== GIVEN EXERCISE ==
Set down the listing below verbatim, but only from its first line through the line containing "SC = bpy.context.scene".

== DATA SHOWN ==

•••••

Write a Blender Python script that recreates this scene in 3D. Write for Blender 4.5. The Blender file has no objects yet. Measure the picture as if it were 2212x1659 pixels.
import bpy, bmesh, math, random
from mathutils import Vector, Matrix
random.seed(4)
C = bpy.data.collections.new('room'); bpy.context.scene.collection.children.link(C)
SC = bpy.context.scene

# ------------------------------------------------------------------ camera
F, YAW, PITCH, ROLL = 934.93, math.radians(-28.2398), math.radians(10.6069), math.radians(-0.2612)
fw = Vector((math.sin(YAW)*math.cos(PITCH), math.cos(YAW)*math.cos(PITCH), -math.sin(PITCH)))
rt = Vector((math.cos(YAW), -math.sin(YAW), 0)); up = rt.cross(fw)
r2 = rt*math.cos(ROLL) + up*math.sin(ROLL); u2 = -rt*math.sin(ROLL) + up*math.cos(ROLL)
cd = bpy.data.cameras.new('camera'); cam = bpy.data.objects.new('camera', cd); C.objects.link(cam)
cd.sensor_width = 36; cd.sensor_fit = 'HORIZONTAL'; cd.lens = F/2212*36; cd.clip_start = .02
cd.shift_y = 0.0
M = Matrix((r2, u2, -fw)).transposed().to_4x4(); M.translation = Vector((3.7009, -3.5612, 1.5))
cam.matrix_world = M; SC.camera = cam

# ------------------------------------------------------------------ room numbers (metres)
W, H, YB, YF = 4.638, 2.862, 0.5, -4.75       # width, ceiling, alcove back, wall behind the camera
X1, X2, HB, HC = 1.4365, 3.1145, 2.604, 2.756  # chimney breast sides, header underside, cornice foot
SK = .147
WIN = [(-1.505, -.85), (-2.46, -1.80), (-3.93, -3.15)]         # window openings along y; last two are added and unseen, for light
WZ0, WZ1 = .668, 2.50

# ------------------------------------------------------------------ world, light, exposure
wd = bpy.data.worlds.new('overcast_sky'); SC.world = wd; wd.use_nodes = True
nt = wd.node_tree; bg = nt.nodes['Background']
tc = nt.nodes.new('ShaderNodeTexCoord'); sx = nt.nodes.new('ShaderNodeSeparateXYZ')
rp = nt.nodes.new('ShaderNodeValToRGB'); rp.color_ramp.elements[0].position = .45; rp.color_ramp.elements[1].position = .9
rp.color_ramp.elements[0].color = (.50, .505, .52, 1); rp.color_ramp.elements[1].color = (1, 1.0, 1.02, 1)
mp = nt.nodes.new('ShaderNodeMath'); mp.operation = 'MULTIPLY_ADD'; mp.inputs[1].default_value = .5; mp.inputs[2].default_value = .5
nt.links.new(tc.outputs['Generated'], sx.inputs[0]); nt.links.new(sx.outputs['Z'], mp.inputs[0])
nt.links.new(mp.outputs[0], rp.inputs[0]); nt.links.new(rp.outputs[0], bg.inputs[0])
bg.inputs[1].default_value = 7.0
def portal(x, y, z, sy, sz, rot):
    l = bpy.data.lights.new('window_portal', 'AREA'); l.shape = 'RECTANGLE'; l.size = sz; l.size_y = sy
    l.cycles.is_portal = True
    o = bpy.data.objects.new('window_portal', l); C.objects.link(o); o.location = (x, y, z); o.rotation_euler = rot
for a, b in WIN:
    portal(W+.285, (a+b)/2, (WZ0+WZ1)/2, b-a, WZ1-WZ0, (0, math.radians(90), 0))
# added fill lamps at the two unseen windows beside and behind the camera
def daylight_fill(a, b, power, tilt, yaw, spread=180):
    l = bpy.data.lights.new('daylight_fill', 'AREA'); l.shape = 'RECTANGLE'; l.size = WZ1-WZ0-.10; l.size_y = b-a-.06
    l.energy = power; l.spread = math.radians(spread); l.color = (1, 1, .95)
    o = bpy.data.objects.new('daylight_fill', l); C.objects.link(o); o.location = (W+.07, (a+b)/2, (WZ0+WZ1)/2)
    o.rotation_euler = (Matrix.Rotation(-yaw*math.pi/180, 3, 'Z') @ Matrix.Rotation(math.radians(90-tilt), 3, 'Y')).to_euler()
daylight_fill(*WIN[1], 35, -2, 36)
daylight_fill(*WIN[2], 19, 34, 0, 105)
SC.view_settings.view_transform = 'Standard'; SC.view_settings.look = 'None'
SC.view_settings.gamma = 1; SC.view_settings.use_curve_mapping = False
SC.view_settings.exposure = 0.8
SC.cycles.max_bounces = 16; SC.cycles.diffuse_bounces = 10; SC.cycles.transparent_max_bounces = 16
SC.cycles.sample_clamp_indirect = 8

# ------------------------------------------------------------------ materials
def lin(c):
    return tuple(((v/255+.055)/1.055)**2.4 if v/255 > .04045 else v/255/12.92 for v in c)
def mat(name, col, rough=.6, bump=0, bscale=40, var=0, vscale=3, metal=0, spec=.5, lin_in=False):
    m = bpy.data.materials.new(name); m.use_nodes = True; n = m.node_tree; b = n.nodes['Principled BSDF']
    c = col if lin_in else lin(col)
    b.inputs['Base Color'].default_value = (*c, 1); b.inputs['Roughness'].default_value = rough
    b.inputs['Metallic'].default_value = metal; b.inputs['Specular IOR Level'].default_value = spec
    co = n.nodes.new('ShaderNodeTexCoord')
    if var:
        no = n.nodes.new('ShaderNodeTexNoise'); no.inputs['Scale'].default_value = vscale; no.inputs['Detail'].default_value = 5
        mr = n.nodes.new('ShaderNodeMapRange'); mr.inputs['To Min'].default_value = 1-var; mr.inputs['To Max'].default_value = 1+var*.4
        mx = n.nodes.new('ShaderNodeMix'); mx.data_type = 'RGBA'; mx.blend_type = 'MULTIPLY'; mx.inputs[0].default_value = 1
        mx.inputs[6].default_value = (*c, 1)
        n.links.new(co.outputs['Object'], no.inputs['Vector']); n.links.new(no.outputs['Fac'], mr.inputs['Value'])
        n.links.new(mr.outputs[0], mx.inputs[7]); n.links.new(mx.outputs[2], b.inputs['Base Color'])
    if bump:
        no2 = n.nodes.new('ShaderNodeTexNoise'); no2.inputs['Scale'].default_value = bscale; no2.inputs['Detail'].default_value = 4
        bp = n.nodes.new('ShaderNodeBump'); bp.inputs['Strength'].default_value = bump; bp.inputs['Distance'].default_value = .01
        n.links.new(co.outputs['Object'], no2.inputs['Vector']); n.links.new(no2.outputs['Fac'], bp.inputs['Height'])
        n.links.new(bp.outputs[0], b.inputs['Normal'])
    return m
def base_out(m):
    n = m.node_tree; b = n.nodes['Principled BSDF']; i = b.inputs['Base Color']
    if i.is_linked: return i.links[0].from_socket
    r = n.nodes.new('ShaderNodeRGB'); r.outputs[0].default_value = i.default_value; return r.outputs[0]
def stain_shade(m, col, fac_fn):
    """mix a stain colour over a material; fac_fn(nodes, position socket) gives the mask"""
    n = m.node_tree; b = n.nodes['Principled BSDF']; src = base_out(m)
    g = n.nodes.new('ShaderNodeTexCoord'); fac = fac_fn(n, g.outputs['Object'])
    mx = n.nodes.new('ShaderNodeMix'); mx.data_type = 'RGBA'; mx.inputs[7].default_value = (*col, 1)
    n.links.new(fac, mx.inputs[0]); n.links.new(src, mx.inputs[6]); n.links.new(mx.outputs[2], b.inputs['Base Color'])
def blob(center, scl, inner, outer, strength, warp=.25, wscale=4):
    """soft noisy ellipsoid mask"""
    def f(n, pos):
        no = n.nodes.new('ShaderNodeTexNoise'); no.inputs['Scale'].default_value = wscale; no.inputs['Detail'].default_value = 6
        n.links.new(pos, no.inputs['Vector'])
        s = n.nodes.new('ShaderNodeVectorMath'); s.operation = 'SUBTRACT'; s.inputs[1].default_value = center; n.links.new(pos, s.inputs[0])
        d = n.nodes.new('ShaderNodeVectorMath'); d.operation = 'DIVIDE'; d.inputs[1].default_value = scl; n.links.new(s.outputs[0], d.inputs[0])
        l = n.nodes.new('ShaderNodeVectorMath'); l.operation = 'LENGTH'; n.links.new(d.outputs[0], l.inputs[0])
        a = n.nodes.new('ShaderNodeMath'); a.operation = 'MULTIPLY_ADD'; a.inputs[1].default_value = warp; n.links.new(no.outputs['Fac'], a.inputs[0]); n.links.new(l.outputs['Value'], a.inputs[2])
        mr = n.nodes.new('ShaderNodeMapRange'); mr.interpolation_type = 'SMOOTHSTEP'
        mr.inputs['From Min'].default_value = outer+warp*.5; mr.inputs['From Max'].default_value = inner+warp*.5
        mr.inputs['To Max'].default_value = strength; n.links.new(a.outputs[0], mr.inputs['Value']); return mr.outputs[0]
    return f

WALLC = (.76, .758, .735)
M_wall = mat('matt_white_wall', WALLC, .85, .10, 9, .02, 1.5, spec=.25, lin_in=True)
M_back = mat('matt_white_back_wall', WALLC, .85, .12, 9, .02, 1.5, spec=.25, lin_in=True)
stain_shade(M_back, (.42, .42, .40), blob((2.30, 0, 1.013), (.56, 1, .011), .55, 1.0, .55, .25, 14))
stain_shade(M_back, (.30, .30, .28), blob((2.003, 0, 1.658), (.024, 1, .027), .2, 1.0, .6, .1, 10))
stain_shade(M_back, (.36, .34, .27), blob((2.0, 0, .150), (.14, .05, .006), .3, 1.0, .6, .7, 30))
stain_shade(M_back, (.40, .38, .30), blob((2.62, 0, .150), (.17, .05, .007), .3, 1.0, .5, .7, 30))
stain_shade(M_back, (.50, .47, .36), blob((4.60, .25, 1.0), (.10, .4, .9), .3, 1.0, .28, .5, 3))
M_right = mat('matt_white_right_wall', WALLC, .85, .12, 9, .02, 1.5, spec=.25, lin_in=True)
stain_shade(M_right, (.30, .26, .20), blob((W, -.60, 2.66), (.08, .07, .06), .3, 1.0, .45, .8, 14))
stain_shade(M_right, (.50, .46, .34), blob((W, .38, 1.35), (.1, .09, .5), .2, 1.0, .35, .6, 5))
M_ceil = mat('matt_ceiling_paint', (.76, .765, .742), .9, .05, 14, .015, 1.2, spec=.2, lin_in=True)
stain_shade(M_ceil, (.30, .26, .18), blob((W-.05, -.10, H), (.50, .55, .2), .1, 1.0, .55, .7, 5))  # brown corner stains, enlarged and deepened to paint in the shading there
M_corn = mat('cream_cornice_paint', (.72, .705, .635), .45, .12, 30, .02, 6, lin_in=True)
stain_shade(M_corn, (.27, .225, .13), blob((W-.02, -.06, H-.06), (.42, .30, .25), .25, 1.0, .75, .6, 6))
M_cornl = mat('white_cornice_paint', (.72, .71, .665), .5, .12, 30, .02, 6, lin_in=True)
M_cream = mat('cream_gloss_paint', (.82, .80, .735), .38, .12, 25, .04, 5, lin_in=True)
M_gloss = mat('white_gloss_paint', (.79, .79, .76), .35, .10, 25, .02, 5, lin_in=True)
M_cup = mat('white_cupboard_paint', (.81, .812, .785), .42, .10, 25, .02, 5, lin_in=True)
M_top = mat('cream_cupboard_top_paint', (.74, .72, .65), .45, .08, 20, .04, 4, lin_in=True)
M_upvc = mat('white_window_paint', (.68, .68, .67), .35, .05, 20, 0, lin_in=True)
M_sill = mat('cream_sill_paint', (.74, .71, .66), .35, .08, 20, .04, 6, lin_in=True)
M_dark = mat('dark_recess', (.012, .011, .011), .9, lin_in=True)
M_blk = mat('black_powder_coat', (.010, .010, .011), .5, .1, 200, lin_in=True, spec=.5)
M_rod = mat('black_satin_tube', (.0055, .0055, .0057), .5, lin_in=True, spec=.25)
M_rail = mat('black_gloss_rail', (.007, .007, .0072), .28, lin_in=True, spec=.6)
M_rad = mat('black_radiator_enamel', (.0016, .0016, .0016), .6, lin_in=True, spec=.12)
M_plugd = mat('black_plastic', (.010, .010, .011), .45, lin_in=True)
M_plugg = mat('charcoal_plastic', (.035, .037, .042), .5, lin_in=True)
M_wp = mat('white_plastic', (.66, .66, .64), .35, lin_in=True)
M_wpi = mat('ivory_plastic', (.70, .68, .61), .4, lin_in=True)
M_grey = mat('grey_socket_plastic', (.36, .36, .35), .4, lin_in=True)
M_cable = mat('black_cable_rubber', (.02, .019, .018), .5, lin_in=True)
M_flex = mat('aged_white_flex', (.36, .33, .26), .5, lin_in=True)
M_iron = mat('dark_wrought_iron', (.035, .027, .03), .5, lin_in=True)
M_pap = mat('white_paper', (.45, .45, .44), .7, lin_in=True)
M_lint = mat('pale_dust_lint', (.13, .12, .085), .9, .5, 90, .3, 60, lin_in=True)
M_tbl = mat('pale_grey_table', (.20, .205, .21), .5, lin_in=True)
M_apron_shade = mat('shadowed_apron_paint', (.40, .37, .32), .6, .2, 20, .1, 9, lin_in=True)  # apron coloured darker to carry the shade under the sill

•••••

== COMPLETE RESPONSE ==
Write a Blender Python script that recreates this scene in 3D. Write for Blender 4.5. The Blender file has no objects yet. Measure the picture as if it were 2212x1659 pixels.
import bpy, bmesh, math, random
from mathutils import Vector, Matrix
random.seed(4)
C = bpy.data.collections.new('room'); bpy.context.scene.collection.children.link(C)
SC = bpy.context.scene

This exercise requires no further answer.